また真理子さんのご自宅では、クートラスの作品だけでなく、彼が好きだったものや本なども見せていただいたのですが、そのなかでも印象に残っているのが、『木を植えた男』の著者としてよく知られているジャン・ジオノの、日本ではまだ翻訳されていない“LE DESERTEUR”(脱走兵)という本でした。民衆芸術のアール・ポピュレールの作家がイラストを描いている美しい本に、木の葉がしおりのように挟まれていて、クートラスがこの本をとても大事にしていたことが伝わってきました。この本の内容を理解したいと思い、パリ市内の古本屋を幾つか訪ねたところ、一軒目の古本屋で、偶然にも同じ装丁のものに出会うことができ、何か運命的なものを感じました。ビュフェは1950年代前半にジオノと交流があり、共同で挿画本を制作しているのですが、この一冊のジオノの本を通して、ビュフェとクートラスがつながっていくように思いました。

ビュフェ美術館のクートラス展
2016年3月より、ビュフェ美術館で開催されるクートラス展では、カルト、グアッシュ、テラコッタ、スケッチ、これまで公開されてこなかった画廊時代の油彩作品なども展示する予定です。クートラスのアトリエの空気感を感じていただけるような、さまざまな角度から、クートラスの世界に触れられるような展覧会になればと思います。
当館でクートラス展を開催できるのも、真理子さんをはじめ、クートラスの作品を大切に思い、作品集を出版したり、展覧会を開催してこられた方々のおかげです。
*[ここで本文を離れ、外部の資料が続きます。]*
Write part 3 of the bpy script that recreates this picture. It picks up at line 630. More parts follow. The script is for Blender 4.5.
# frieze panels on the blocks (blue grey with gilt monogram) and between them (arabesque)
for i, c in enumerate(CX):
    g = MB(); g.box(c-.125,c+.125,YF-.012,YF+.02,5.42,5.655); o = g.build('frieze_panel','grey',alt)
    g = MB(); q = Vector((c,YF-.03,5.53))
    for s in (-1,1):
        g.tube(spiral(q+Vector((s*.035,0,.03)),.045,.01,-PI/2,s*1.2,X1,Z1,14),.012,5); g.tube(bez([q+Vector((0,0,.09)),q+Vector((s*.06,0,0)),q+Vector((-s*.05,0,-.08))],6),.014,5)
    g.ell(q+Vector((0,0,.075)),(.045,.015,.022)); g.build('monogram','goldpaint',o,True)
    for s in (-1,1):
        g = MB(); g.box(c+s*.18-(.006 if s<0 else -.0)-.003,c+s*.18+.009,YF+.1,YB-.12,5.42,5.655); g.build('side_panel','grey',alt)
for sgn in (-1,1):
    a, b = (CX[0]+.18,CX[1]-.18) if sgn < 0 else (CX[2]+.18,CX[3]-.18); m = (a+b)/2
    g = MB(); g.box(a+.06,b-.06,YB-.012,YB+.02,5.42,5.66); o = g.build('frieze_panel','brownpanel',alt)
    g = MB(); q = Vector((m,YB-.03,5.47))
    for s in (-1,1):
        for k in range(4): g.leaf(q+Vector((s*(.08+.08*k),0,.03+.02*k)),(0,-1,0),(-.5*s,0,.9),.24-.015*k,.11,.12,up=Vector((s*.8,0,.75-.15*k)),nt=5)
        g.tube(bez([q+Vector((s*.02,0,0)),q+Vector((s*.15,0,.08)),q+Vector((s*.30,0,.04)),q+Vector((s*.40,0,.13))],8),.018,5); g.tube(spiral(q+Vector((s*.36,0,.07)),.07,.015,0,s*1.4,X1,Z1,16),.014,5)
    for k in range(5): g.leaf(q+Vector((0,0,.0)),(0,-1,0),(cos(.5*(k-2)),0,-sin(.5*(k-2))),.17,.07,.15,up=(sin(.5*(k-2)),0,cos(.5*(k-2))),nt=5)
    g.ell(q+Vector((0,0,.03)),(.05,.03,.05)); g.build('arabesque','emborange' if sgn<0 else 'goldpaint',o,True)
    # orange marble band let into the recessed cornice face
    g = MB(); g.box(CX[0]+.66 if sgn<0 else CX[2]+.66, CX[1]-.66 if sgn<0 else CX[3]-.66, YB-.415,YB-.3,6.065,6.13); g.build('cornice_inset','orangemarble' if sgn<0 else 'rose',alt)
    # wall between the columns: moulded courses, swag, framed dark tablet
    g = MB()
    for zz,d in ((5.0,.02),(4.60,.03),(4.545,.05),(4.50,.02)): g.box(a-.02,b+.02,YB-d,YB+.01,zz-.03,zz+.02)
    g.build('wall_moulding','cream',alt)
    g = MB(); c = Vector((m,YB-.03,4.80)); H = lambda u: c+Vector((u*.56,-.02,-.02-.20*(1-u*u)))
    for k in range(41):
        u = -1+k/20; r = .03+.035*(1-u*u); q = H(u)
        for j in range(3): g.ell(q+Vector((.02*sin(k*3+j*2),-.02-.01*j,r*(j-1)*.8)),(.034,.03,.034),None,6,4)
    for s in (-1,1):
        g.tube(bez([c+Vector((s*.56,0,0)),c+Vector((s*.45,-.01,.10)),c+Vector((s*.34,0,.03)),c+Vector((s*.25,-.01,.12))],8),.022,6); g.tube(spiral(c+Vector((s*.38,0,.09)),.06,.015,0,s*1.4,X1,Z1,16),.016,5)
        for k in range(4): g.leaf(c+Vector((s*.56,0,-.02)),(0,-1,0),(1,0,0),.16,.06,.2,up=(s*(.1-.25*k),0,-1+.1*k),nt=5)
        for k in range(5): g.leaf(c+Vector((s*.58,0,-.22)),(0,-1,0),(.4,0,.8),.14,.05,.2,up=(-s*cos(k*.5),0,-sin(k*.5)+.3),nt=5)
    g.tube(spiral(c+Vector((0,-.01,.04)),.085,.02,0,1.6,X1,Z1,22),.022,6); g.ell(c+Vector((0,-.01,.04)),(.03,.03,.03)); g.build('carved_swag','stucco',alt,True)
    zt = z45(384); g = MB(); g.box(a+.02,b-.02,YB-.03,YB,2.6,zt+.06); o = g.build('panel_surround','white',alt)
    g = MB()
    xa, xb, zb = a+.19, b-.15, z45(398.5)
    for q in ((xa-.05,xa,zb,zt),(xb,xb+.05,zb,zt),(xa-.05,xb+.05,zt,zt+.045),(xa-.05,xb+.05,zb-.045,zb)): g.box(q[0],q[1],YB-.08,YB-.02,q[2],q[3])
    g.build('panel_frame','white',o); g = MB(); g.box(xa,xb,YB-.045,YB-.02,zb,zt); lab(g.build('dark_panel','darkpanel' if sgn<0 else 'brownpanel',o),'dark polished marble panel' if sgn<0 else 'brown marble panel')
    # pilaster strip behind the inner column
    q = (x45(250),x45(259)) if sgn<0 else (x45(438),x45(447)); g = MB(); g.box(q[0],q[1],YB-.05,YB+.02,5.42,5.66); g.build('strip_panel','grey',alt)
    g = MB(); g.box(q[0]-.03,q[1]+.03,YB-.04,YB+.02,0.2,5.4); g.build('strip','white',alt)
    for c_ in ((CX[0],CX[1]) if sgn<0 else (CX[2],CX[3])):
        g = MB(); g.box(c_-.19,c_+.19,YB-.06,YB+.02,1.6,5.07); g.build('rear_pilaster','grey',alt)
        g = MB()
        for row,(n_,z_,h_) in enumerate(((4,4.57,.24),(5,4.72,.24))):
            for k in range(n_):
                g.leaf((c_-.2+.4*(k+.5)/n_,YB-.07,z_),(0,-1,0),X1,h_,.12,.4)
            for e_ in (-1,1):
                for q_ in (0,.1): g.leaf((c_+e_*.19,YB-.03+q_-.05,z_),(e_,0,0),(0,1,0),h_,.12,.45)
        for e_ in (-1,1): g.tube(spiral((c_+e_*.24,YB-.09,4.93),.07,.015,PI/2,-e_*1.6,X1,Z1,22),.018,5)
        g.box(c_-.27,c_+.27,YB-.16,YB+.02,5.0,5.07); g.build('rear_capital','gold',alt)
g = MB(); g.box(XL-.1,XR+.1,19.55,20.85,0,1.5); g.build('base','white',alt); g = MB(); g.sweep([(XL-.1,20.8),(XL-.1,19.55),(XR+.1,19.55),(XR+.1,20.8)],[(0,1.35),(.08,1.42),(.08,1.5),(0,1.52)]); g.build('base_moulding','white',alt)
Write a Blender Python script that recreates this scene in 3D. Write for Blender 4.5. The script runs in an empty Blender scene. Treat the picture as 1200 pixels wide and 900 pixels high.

このクートラスをめぐる輪をさらに広げ、次へつないでいけるよう、学芸員たちと力をあわせて、いつまでも記憶に残るクートラス展となるよう取り組んでいきたいと思います。

岡野晃子(おかの・こうこ)
1973年生まれ。コロンビア大学Teachers College美術教育学修士課程修了。2003年よりベルナール・ビュフェ美術館およびヴァンジ彫刻庭園美術館副館長。2009年よりIZU PHOTO MUSEUM館長。